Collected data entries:
+ + + + + + +

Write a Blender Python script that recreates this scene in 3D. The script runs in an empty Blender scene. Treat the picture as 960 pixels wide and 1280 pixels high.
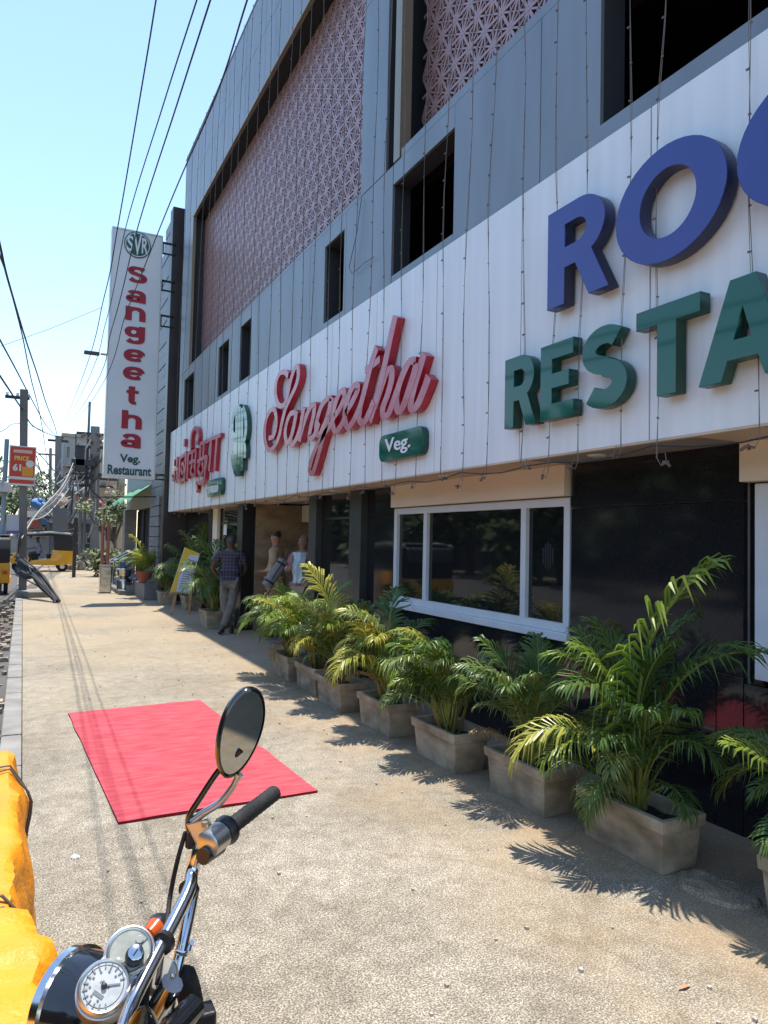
import bpy, bmesh, math, random
from math import sin, cos, pi, radians, sqrt, atan2
from mathutils import Vector, Matrix, noise
random.seed(7)
S = bpy.context.scene
COL = S.collection
V = Vector

# ------------------------------------------------------------------ camera
YAW, PITCH, ROLL, CAMH, FPX = radians(26.6), radians(2.28), radians(1.2), 1.7, 900.0
fw = V((sin(YAW)*cos(PITCH), cos(YAW)*cos(PITCH), sin(PITCH)))
rt0 = V((cos(YAW), -sin(YAW), 0)); up0 = rt0.cross(fw)
rt = rt0*cos(ROLL) + up0*sin(ROLL); up = -rt0*sin(ROLL) + up0*cos(ROLL)
CO = V((0, 0, CAMH))
cd = bpy.data.cameras.new("camera"); cam = bpy.data.objects.new("camera", cd); COL.objects.link(cam)
m = Matrix((rt, up, -fw)).transposed().to_4x4(); m.translation = CO
cam.matrix_world = m
cd.sensor_fit = 'VERTICAL'; cd.sensor_height = 36; cd.lens = FPX/1280*36
cd.clip_start = 0.05; cd.clip_end = 2000
S.camera = cam

def ray(px, py):
    return (rt*((px-480)/FPX) - up*((py-640)/FPX) + fw)
def PX(px, py, X): d = ray(px, py); return CO + d*((X-CO.x)/d.x)
def PY(px, py, Y): d = ray(px, py); return CO + d*((Y-CO.y)/d.y)
def PZ(px, py, Z): d = ray(px, py); return CO + d*((Z-CO.z)/d.z)
def PW(px, py, w): return CO + ray(px, py)*w

# ------------------------------------------------------------------ light
SUN = V((0.050, 0.115, 1.0)).normalized()
el = math.asin(SUN.z); az = atan2(SUN.x, SUN.y)
w = bpy.data.worlds.new("World"); S.world = w; w.use_nodes = True
nt = w.node_tree; bg = nt.nodes['Background']
sky = nt.nodes.new('ShaderNodeTexSky'); sky.sky_type = 'NISHITA'; sky.sun_disc = False
sky.sun_elevation = el; sky.sun_rotation = az; sky.air_density = 1.25; sky.dust_density = 0.15; sky.ozone_density = 2.0
nt.links.new(sky.outputs[0], bg.inputs[0]); bg.inputs[1].default_value = 0.15
sd = bpy.data.lights.new("sun", 'SUN'); so = bpy.data.objects.new("sun", sd); COL.objects.link(so)
sd.energy = 3.6; sd.angle = radians(0.5); sd.color = (1.0, 0.95, 0.87)
so.rotation_euler = SUN.to_track_quat('Z', 'Y').to_euler(); so.location = (0, 0, 30)
S.view_settings.view_transform = 'Standard'; S.view_settings.look = 'None'
S.view_settings.exposure = 1.05; S.view_settings.gamma = 1.0

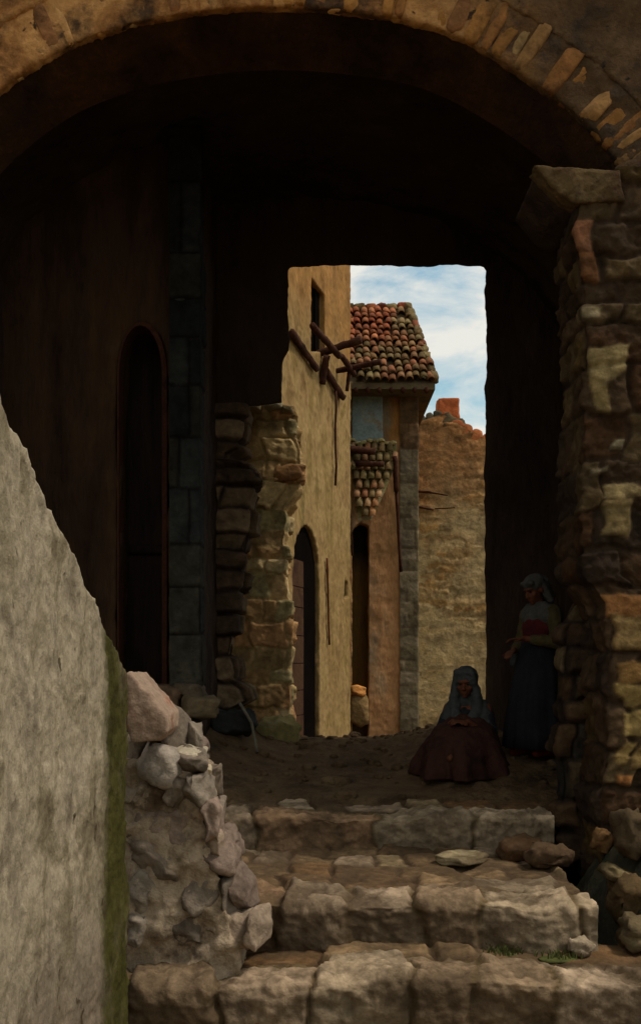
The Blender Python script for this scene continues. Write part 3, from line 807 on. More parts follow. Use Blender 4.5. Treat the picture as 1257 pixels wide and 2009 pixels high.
rf = obj('roof', bm, M['far_roof'], hs, smooth_shade=False)
bm = newbm(); rr = random.Random(19)
def xlim(j):
    k = (j + .5) / nv; return e1.x + (k1.x - e1.x) * k
RED = [lin('#a8603f'), lin('#9c5236'), lin('#b3704c'), lin('#8a523a')]
OLV = [lin('#8a7650'), lin('#746040'), lin('#826a48'), lin('#6c5a3a'), lin('#8a5c40'), lin('#8a6648')]
def tint_roof(i, j):
    x = e0.x + .135 * (i + .5)
    p_ = .95 * smooth(3.4, 7.0, j + 1.6 * nse(i * .4, j * .4) * 2 + rr.uniform(-1, 1)) * (1 - smooth(1.15, 1.5, x))
    a_, b_ = rr.choice(RED), rr.choice(OLV)
    t_ = max(0, min(1, p_ + rr.uniform(-.28, .28)))
    return mul(tuple(y_ + (x_ - y_) * t_ for x_, y_ in zip(a_, b_)), rr.uniform(.72, 1.1))
tiles(bm, e0 + Vector((0, -.06, .0)), Vector((1, 0, 0)), slope, 17, nv, .135, ln, rr, lambda i, j: e0.x + .135 * (i + .5) < xlim(j) + .02 + rr.uniform(-.05, .03) and rr.random() > .03, tint_roof, .074)
obj('tiles', bm, M['tile'], rf)
bm = newbm()
for k in range(12):     # hip tiles down the right edge
    a = e1.lerp(k1, k / 12); b = e1.lerp(k1, (k + 1.15) / 12)
    stone(bm, (a + b) / 2 + Vector((.0, -.02, .04)), (.075, .075, (b - a).length / 2), (b - a).to_track_quat('Z', 'Y').to_matrix(),
          mul(rr.choice(OLV[:3] + RED[3:]), rr.uniform(.5, .9)), 4, 3.5, .2, rr)
for k in range(9):
    a = k0.lerp(k1, k / 9); b = k0.lerp(k1, (k + 1.1) / 9)
    stone(bm, (a + b) / 2 + Vector((0, 0, .03 + rr.uniform(-.02, .02))), (.075, .075, (b - a).length / 2), (b - a).to_track_quat('Z', 'Y').to_matrix(),
          mul(rr.choice(RED + OLV[:2]), rr.uniform(.5, .9)), 4, 3.5, .2, rr)
obj('ridge_tiles', bm, M['tile'], rf)
bm = newbm()
for k in range(9):
    x = .2 + .2 * k
    bar(bm, (x, 17.1, zE + .1), (x, 16.42, zE - .16), .07, .09, 3, .1, rr)
obj('rafter_ends', bm, M['timber'], rf)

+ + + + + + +

# TASK DESCRIPTION
Give back the whole listing as it stands, minus its pictures.

# TASK RESPONSE
Write a Blender Python script that recreates this scene in 3D. The script runs in an empty Blender scene. Treat the picture as 960 pixels wide and 1280 pixels high.
import bpy, bmesh, math, random
from math import sin, cos, pi, radians, sqrt, atan2
from mathutils import Vector, Matrix, noise
random.seed(7)
S = bpy.context.scene
COL = S.collection
V = Vector

# ------------------------------------------------------------------ camera
YAW, PITCH, ROLL, CAMH, FPX = radians(26.6), radians(2.28), radians(1.2), 1.7, 900.0
fw = V((sin(YAW)*cos(PITCH), cos(YAW)*cos(PITCH), sin(PITCH)))
rt0 = V((cos(YAW), -sin(YAW), 0)); up0 = rt0.cross(fw)
rt = rt0*cos(ROLL) + up0*sin(ROLL); up = -rt0*sin(ROLL) + up0*cos(ROLL)
CO = V((0, 0, CAMH))
cd = bpy.data.cameras.new("camera"); cam = bpy.data.objects.new("camera", cd); COL.objects.link(cam)
m = Matrix((rt, up, -fw)).transposed().to_4x4(); m.translation = CO
cam.matrix_world = m
cd.sensor_fit = 'VERTICAL'; cd.sensor_height = 36; cd.lens = FPX/1280*36
cd.clip_start = 0.05; cd.clip_end = 2000
S.camera = cam

def ray(px, py):
    return (rt*((px-480)/FPX) - up*((py-640)/FPX) + fw)
def PX(px, py, X): d = ray(px, py); return CO + d*((X-CO.x)/d.x)
def PY(px, py, Y): d = ray(px, py); return CO + d*((Y-CO.y)/d.y)
def PZ(px, py, Z): d = ray(px, py); return CO + d*((Z-CO.z)/d.z)
def PW(px, py, w): return CO + ray(px, py)*w

# ------------------------------------------------------------------ light
SUN = V((0.050, 0.115, 1.0)).normalized()
el = math.asin(SUN.z); az = atan2(SUN.x, SUN.y)
w = bpy.data.worlds.new("World"); S.world = w; w.use_nodes = True
nt = w.node_tree; bg = nt.nodes['Background']
sky = nt.nodes.new('ShaderNodeTexSky'); sky.sky_type = 'NISHITA'; sky.sun_disc = False
sky.sun_elevation = el; sky.sun_rotation = az; sky.air_density = 1.25; sky.dust_density = 0.15; sky.ozone_density = 2.0
nt.links.new(sky.outputs[0], bg.inputs[0]); bg.inputs[1].default_value = 0.15
sd = bpy.data.lights.new("sun", 'SUN'); so = bpy.data.objects.new("sun", sd); COL.objects.link(so)
sd.energy = 3.6; sd.angle = radians(0.5); sd.color = (1.0, 0.95, 0.87)
so.rotation_euler = SUN.to_track_quat('Z', 'Y').to_euler(); so.location = (0, 0, 30)
S.view_settings.view_transform = 'Standard'; S.view_settings.look = 'None'
S.view_settings.exposure = 1.05; S.view_settings.gamma = 1.0

The Blender Python script for this scene continues. Write part 3, from line 807 on. More parts follow. Use Blender 4.5. Treat the picture as 1257 pixels wide and 2009 pixels high.
rf = obj('roof', bm, M['far_roof'], hs, smooth_shade=False)
bm = newbm(); rr = random.Random(19)
def xlim(j):
    k = (j + .5) / nv; return e1.x + (k1.x - e1.x) * k
RED = [lin('#a8603f'), lin('#9c5236'), lin('#b3704c'), lin('#8a523a')]
OLV = [lin('#8a7650'), lin('#746040'), lin('#826a48'), lin('#6c5a3a'), lin('#8a5c40'), lin('#8a6648')]
def tint_roof(i, j):
    x = e0.x + .135 * (i + .5)
    p_ = .95 * smooth(3.4, 7.0, j + 1.6 * nse(i * .4, j * .4) * 2 + rr.uniform(-1, 1)) * (1 - smooth(1.15, 1.5, x))
    a_, b_ = rr.choice(RED), rr.choice(OLV)
    t_ = max(0, min(1, p_ + rr.uniform(-.28, .28)))
    return mul(tuple(y_ + (x_ - y_) * t_ for x_, y_ in zip(a_, b_)), rr.uniform(.72, 1.1))
tiles(bm, e0 + Vector((0, -.06, .0)), Vector((1, 0, 0)), slope, 17, nv, .135, ln, rr, lambda i, j: e0.x + .135 * (i + .5) < xlim(j) + .02 + rr.uniform(-.05, .03) and rr.random() > .03, tint_roof, .074)
obj('tiles', bm, M['tile'], rf)
bm = newbm()
for k in range(12):     # hip tiles down the right edge
    a = e1.lerp(k1, k / 12); b = e1.lerp(k1, (k + 1.15) / 12)
    stone(bm, (a + b) / 2 + Vector((.0, -.02, .04)), (.075, .075, (b - a).length / 2), (b - a).to_track_quat('Z', 'Y').to_matrix(),
          mul(rr.choice(OLV[:3] + RED[3:]), rr.uniform(.5, .9)), 4, 3.5, .2, rr)
for k in range(9):
    a = k0.lerp(k1, k / 9); b = k0.lerp(k1, (k + 1.1) / 9)
    stone(bm, (a + b) / 2 + Vector((0, 0, .03 + rr.uniform(-.02, .02))), (.075, .075, (b - a).length / 2), (b - a).to_track_quat('Z', 'Y').to_matrix(),
          mul(rr.choice(RED + OLV[:2]), rr.uniform(.5, .9)), 4, 3.5, .2, rr)
obj('ridge_tiles', bm, M['tile'], rf)
bm = newbm()
for k in range(9):
    x = .2 + .2 * k
    bar(bm, (x, 17.1, zE + .1), (x, 16.42, zE - .16), .07, .09, 3, .1, rr)
obj('rafter_ends', bm, M['timber'], rf)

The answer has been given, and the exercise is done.